Недаром на обороте титульного листа оказалась трогательная надпись некоего Семена Баркова своему брату Василию Васильевичу: «Нововышедшим модным естампом с французского на русский лад» одаривал он его за какую-то услугу.
…Возвращаюсь к «Литературному наследству» и вот что узнаю из статьи В. В. Баранова. Всего существовало четыре портрета Полежаева. Первый — рисованный Уткиным около 1829 года, литография которого, работы Ястребилова, приложена к сборнику «Кальян» 1833 года. Второй — акварель Е. И. Бибиковой (этой девушкой был увлечен Полежаев), сделанная ею в 1834 году в подмосковном селе Ильинском. Гравюра-копия выполнена в Лейпциге и впервые приложена к стихотворениям Полежаева под редакцией П. А. Ефремова (Петербург, 1889 г.). Третий — акварель, рисованная В. И. Ленцем в Москве в 1836 году, копия-литография в журнале «Исторический вестник» за апрель 1891 года. Четвертый — портрет работы неизвестного автора, изображающий поэта на смертном одре. С портрета художник Сиверс выполнил литографическую копию.
Только подлинник последнего портрета уцелел и хранится в Государственном Историческом музее. «Многочисленные портреты Полежаева, — писал В. В. Баранов, — воспроизведенные в разных журналах, чаще всего варьируют на разные лады первый (уткинский) портрет». В 1838 году после смерти поэта по требованию цензуры к этому портрету «стали пририсовывать офицерский мундир и эполеты, которые при жизни поэт никогда не носил. По общему суждению лиц, знавших и помнивших Полежаева, это особенно плохие портреты. Лицо поэта искажено до неузнаваемости пошлой улыбкой. Это — официальный портрет Полежаева».
В. В. Баранов писал, что об уткинском подлиннике очень хорошо отзывалась некто Е. А. Дроздова, знавшая поэта, и что ее воспоминания содержатся в статье Белозерского, опубликованной журналом «Исторический вестник» за ноябрь 1895 года. Так вот, значит, где находится атрибуция, документальное обоснование того факта, что первый портрет Полежаева исполнен Уткиным А. В.!

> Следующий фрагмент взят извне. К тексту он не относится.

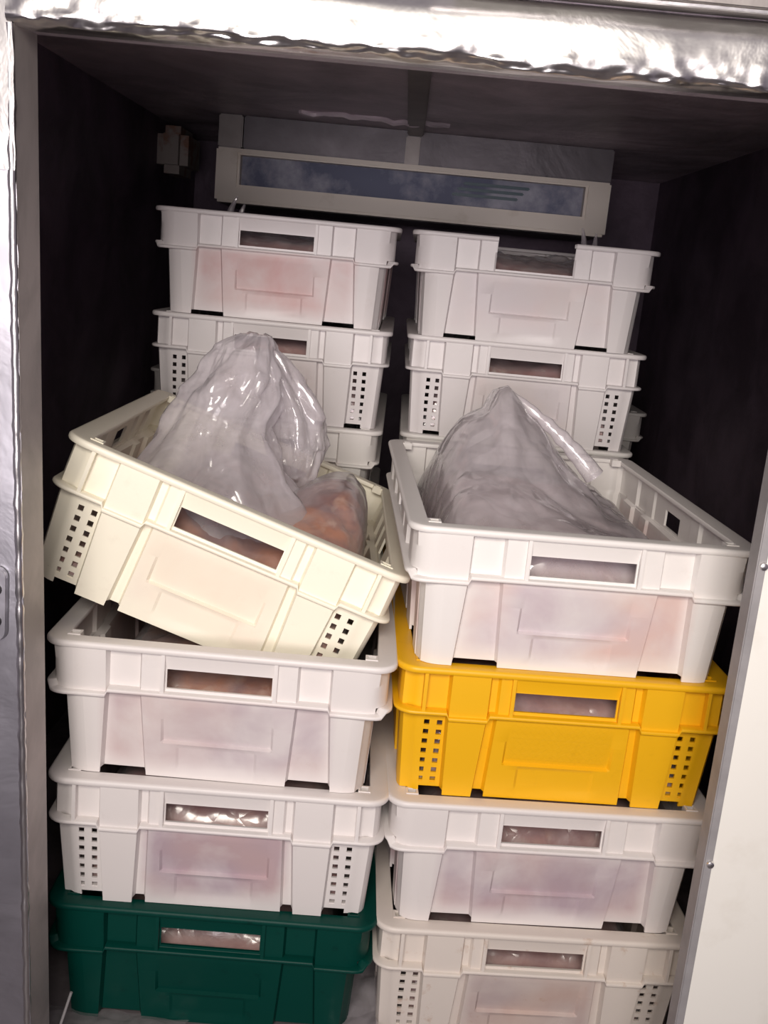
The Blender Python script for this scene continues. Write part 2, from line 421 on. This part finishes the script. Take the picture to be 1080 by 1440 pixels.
def col_base(c, z, r=RC, body=False):
    """base point on the tapered wall and outward normal for column c at height z"""
    w, d = hw(z), hd(z)
    if body:
        if c[0] == 's' and c[1] in 'RL':
            t = (c[2] + 0.5) if c[1] == 'R' else (0.5 - c[2])
            w = bw(z, 0)*(1-t) + bw(z, 1)*t
        else: w = bw(z, 0 if c[1] in ('A', 0, 3) else 1)
    if c[0] == 's':
        n, t = NRM[c[1]], TAN[c[1]]
        v = min(1, z/ZL); u = c[2]*v + c[3]*(1-v)
        half = w if c[1] in 'AB' else d
        top = HT if c[1] in 'AB' else HDT
        s = u*c[5]*(half/top if c[1] in 'RL' else 1)
        s = max(-(half-r), min(half-r, s))
        dist = d if c[1] in 'AB' else w
        return n*dist + t*s + Vector((0, 0, z)), n
    cx, cy = [(1, -1), (1, 1), (-1, 1), (-1, -1)][c[1]]
    a = math.radians([-90, 0, 90, 180][c[1]] + 90*c[2])
    n = Vector((math.cos(a), math.sin(a), 0))
    return Vector((cx*(w-r), cy*(d-r), z)) + n*r, n

def thick(name, quads, pos, nrm, t, smooth=32):
    """solid shell of thickness t from a set of quads over (col,row) keys"""
    idx = {}; V = []; Fc = []; edges = {}
    for q in quads:
        for k in q:
            if k not in idx:
                idx[k] = len(V)//2; V.append(pos[k]); V.append(pos[k] - nrm[k]*t)
        i = [idx[k] for k in q]
        Fc.append(tuple(2*j for j in i)); Fc.append(tuple(2*j+1 for j in reversed(i)))
        for a, b in zip(i, i[1:]+i[:1]): edges[(a, b)] = True
    for (a, b) in edges:
        if (b, a) not in edges: Fc.append((2*b, 2*a, 2*a+1, 2*b+1))
    return mesh_from(name, V, Fc, smooth)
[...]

В том же, 15-м томе «Литературного наследства», где на странице 252 дано описание В. В. Барановым полежаевского портрета работы Бибиковой и рассказывается подробно его история, на странице 59 к статье Н. Ф. Бельчикова приложен этот портрет — уже как произведение неизвестного художника. И ни в одном из предыдущих изданий полежаевских стихов, ни в «Былом и думах», словом, где бы ни помещался портрет Полежаева, нигде не указывается, что это работа Уткина или Бибиковой. А про бибиковский портрет Полежаева в «Былом и думах» (т. 1, М., 1962, с. 161) вовсе говорится, что это гравюра Ф. А. Брокгауза… это после того, как в книге И. Д. Воронина о поэте даже был помещен рисунок: Бибикова пишет портрет Полежаева, этот самый.